Die Bruchsteine stapelten wir vor dem Haus, um sie zu einem späteren Zeitpunkt wieder zu verwerten, schließlich stand zu diesem Zeitpunkt noch die Antwort auf die Frage aus, wie wir den Hang in Zukunft sichern wollen. Betonieren kam für uns aufgrund des ökologischen Fußabdrucks von Beton – selbst wenn wir Recyclingbeton verwendet hätten – nicht in Frage. Für eine Weile dachten wir über den Einsatz von Gabionen nach. Denn auch wenn dies eine kostspielige Angelegenheit geworden wäre, erschien uns Metall als Baustoff der Gitterboxen in ökologischer Hinsicht als vertretbar. Doch nachdem eine Freundin die geplanten Gabionen als »Steine in Käfigen« bezeichnet hatte, besannen wir uns wieder auf das Bestreben, die zum Einsatz gebrachten Werkstoffe möglichst naturbelassen zu verbauen. Damit war gesetzt, dass die Hangbefestigung eine Trockenmauer werden soll.

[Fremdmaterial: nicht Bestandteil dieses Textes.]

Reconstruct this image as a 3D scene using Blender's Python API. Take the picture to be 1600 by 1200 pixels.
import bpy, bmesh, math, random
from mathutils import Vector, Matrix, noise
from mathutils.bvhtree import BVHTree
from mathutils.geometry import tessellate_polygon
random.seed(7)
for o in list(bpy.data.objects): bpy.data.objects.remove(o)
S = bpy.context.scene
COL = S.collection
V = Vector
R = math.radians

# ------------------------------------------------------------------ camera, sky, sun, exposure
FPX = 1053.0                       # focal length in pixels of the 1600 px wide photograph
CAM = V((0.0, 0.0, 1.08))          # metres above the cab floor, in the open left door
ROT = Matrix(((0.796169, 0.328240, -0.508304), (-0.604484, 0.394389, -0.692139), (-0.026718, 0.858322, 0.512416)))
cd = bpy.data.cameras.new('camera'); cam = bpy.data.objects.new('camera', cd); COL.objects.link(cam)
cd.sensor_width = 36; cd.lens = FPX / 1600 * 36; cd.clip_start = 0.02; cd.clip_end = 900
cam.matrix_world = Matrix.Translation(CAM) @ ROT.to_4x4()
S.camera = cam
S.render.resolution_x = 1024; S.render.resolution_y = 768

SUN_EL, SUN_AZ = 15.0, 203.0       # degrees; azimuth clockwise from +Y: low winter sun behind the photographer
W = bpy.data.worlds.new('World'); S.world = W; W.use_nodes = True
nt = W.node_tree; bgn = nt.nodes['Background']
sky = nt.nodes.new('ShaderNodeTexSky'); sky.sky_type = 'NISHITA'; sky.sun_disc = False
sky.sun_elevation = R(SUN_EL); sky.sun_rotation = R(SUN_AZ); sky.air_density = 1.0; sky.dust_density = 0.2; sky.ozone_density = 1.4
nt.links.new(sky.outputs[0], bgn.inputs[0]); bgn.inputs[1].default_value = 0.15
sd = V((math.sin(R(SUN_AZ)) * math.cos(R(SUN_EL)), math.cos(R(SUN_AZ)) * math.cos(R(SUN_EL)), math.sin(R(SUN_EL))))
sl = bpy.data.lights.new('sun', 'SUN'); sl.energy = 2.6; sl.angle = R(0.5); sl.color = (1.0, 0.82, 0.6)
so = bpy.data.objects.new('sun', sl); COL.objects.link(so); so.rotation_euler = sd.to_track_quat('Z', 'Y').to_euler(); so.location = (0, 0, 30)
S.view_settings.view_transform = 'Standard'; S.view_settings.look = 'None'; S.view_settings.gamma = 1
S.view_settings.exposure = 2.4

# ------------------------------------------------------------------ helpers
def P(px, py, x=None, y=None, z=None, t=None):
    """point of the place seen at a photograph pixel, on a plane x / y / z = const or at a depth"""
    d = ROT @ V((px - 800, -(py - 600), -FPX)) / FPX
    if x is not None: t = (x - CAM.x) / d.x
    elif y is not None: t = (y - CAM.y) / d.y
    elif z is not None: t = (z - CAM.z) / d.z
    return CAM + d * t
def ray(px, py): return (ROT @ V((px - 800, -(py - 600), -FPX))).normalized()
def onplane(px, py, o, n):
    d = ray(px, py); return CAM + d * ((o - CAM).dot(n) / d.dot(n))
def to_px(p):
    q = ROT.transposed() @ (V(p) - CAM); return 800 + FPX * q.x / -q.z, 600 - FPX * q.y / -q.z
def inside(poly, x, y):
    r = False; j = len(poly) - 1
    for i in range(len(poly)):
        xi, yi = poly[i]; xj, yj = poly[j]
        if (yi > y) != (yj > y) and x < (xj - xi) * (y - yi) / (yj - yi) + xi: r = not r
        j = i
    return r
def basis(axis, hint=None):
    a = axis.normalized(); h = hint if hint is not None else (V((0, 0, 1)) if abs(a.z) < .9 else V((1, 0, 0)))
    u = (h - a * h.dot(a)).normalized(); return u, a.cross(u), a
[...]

Im weiteren Austausch mit anderen verfeinerte sich diese vage Idee zur konkreten Vorstellung von bepflanzten Bruchsteinterrassen, um dem Ganzen durch die in den Hang gerückte Konstruktion und das Wurzelwerk der Pflanzen zusätzliche Stabilität zu verleihen.

Nun galt es, den Plan in die Tat umzusetzen. Stein für Stein setzte Reinhard auf, Meter für Meter wuchs die Festung. Heute überbrückt sie 3,5 Höhenmeter, ist etwa 10 Meter lang und reicht 3 Meter in die Tiefe. Der Boden in Hüttingen an der Kyll ist sehr lehmhaltig, was Reinhard sich beim Bau zunutze machte: hinter der sichtbaren Steinfront hat er die lehmige Erde mit kleineren Gesteinsbrocken gemischt und stark verdichtet, um den Pflanzen das Wachsen im Hang zu ermöglichen und das Bauwerk zugleich stabiler zu machen. Noch bevor die Hangbefestigung fertig war, wanderten bereits die ersten Rosen, Kräuter und Sukkulenten in die Erde. Und auch zwei Stahlträger als Vorrichtung für eine Brücke von unserem Wohnzimmer in den Garten wurden beim Bau der Festung eingearbeitet.

Zwei Jahre nach der Fertigstellung sind wir immer noch überglücklich mit dem Ergebnis. Die Festung sieht wunderschön aus. Eine Vielfalt an Pflanzen gedeiht dort, sowohl in den Beeten als auch in den Mauerfugen. Wildbienen, Feuersalamander und andere Geschöpfe fühlen sich im Bruchsteinmauerwerk ebenfalls wohl. Überall sprießt Leben.